The village is off the main road and is surrounded by the lovely hills and trees of the Peaks. The houses and buildings are all made of honey coloured stone. Even new development uses the same type or colour of material to match. We drove there in about an hour or so and walked around the hilly narrow streets to look at sights like the old stocks on the village green, the church and graveyard. There's a wonderful old 8th century celtic/Saxon cross by the church too, worn down with age. It wasn't there originally, but was moved there from outside the village at some point.

There is the Eyam Hall although it was closed to visitors. I think it only opens up a few times a year. We had lunch in the Buttery, which is in a courtyard by the Hall along with some craft shops and studios. We wandered down into the centre of the village where there is a pub and a few shops. It's all very pretty. We did try to drive just out of the town to find the Riley Graves where one woman buried six children and her husband but it wasn't sign posted or we missed it and drove out too far. We also tried to find the stone and well at the outskirts of the village where they left the money for their supplies and missed that too!

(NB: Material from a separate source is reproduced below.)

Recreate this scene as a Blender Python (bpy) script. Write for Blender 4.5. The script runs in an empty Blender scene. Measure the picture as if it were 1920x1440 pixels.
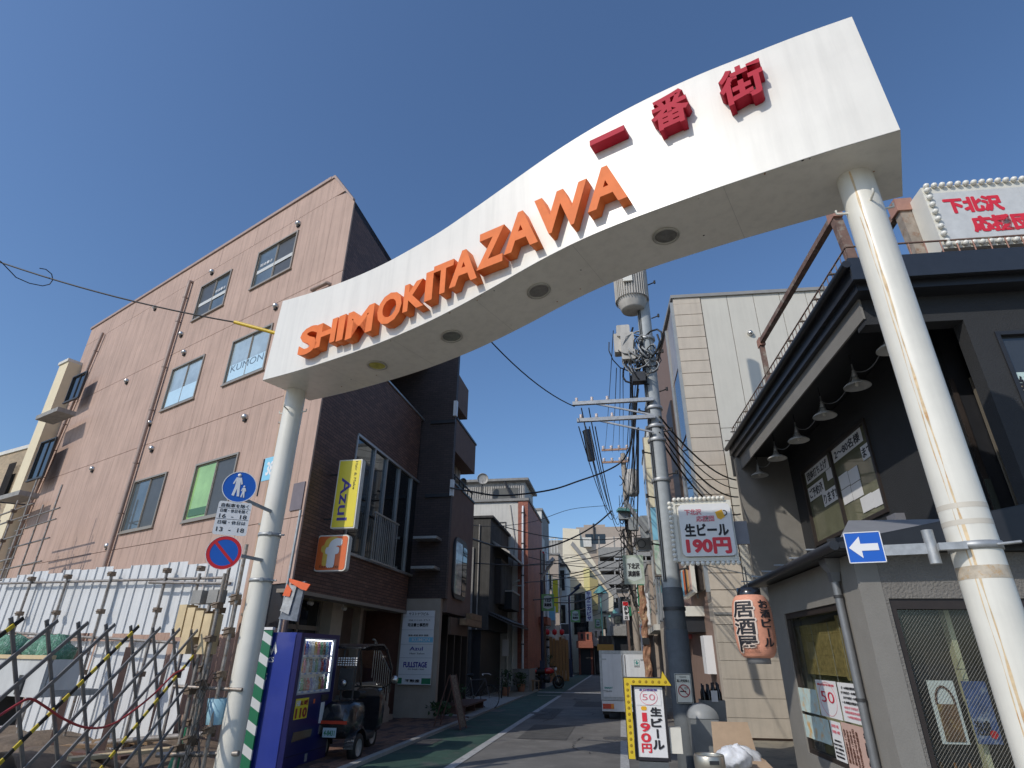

We also went into the little Eyam museum near the car park when we arrived. It's mainly storyboards telling the tales and detailing the history of the plague and victims. There are also some artifacts and antiques and was a good introduction to the area. You can also see the cottages on the main road where the plague first hit, there are three in a row with signs out front. People still live in all these houses. It must be odd for them to look out the window and see people taking photos of their house.

There isn't a whole lot to see and do though it's definitely an interesting place to visit. See the church and cross and explore the cemetery, learn about the effects and history of the plague and the aftermath in the little museum and visit the Hall if it's open. Have a drink in the Miner's Arms or a light meal in the Buttery. There may also be a tea room in the village centre as well.